# EXERCISE OBJECTIVE:
Transcribe all of the material exactly.

# RECORDS:
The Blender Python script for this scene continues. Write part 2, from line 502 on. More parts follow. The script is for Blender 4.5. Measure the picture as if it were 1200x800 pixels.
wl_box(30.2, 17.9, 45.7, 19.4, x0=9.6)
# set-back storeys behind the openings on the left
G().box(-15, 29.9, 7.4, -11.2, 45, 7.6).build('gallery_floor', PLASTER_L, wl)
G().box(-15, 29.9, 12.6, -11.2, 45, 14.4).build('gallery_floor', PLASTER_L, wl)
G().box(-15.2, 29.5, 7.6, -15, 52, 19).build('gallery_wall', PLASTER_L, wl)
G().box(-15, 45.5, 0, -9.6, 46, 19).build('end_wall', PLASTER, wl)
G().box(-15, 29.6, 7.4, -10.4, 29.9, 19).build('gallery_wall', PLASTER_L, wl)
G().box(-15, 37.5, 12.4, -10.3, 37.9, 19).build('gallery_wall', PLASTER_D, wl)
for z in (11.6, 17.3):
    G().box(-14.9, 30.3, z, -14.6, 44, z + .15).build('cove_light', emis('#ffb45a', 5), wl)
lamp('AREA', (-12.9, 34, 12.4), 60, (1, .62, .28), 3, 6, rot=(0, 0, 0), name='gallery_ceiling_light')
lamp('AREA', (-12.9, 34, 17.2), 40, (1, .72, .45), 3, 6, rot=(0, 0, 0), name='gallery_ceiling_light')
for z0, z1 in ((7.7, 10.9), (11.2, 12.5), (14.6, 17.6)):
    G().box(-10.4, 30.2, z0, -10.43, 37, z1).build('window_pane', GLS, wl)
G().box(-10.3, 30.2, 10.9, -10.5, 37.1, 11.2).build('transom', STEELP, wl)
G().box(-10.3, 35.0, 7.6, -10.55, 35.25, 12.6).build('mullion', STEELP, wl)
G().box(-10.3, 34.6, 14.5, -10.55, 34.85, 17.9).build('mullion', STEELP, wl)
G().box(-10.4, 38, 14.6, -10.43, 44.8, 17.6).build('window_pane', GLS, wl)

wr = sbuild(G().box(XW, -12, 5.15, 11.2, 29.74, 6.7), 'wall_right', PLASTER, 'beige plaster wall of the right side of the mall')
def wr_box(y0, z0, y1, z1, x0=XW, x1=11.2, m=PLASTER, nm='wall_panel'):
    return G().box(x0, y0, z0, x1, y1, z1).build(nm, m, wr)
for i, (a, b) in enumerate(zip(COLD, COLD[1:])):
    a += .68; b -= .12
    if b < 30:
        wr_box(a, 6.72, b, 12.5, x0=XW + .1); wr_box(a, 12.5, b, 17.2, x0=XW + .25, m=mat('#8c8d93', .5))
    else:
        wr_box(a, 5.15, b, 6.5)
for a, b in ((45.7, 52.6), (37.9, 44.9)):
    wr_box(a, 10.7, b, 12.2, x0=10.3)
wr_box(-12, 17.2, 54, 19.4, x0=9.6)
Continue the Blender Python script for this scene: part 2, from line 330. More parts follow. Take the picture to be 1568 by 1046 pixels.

# EXERCISE OUTPUT:
The Blender Python script for this scene continues. Write part 2, from line 502 on. More parts follow. The script is for Blender 4.5. Measure the picture as if it were 1200x800 pixels.
wl_box(30.2, 17.9, 45.7, 19.4, x0=9.6)
# set-back storeys behind the openings on the left
G().box(-15, 29.9, 7.4, -11.2, 45, 7.6).build('gallery_floor', PLASTER_L, wl)
G().box(-15, 29.9, 12.6, -11.2, 45, 14.4).build('gallery_floor', PLASTER_L, wl)
G().box(-15.2, 29.5, 7.6, -15, 52, 19).build('gallery_wall', PLASTER_L, wl)
G().box(-15, 45.5, 0, -9.6, 46, 19).build('end_wall', PLASTER, wl)
G().box(-15, 29.6, 7.4, -10.4, 29.9, 19).build('gallery_wall', PLASTER_L, wl)
G().box(-15, 37.5, 12.4, -10.3, 37.9, 19).build('gallery_wall', PLASTER_D, wl)
for z in (11.6, 17.3):
    G().box(-14.9, 30.3, z, -14.6, 44, z + .15).build('cove_light', emis('#ffb45a', 5), wl)
lamp('AREA', (-12.9, 34, 12.4), 60, (1, .62, .28), 3, 6, rot=(0, 0, 0), name='gallery_ceiling_light')
lamp('AREA', (-12.9, 34, 17.2), 40, (1, .72, .45), 3, 6, rot=(0, 0, 0), name='gallery_ceiling_light')
for z0, z1 in ((7.7, 10.9), (11.2, 12.5), (14.6, 17.6)):
    G().box(-10.4, 30.2, z0, -10.43, 37, z1).build('window_pane', GLS, wl)
G().box(-10.3, 30.2, 10.9, -10.5, 37.1, 11.2).build('transom', STEELP, wl)
G().box(-10.3, 35.0, 7.6, -10.55, 35.25, 12.6).build('mullion', STEELP, wl)
G().box(-10.3, 34.6, 14.5, -10.55, 34.85, 17.9).build('mullion', STEELP, wl)
G().box(-10.4, 38, 14.6, -10.43, 44.8, 17.6).build('window_pane', GLS, wl)

wr = sbuild(G().box(XW, -12, 5.15, 11.2, 29.74, 6.7), 'wall_right', PLASTER, 'beige plaster wall of the right side of the mall')
def wr_box(y0, z0, y1, z1, x0=XW, x1=11.2, m=PLASTER, nm='wall_panel'):
    return G().box(x0, y0, z0, x1, y1, z1).build(nm, m, wr)
for i, (a, b) in enumerate(zip(COLD, COLD[1:])):
    a += .68; b -= .12
    if b < 30:
        wr_box(a, 6.72, b, 12.5, x0=XW + .1); wr_box(a, 12.5, b, 17.2, x0=XW + .25, m=mat('#8c8d93', .5))
    else:
        wr_box(a, 5.15, b, 6.5)
for a, b in ((45.7, 52.6), (37.9, 44.9)):
    wr_box(a, 10.7, b, 12.2, x0=10.3)
wr_box(-12, 17.2, 54, 19.4, x0=9.6)
Continue the Blender Python script for this scene: part 2, from line 330. More parts follow. Take the picture to be 1568 by 1046 pixels.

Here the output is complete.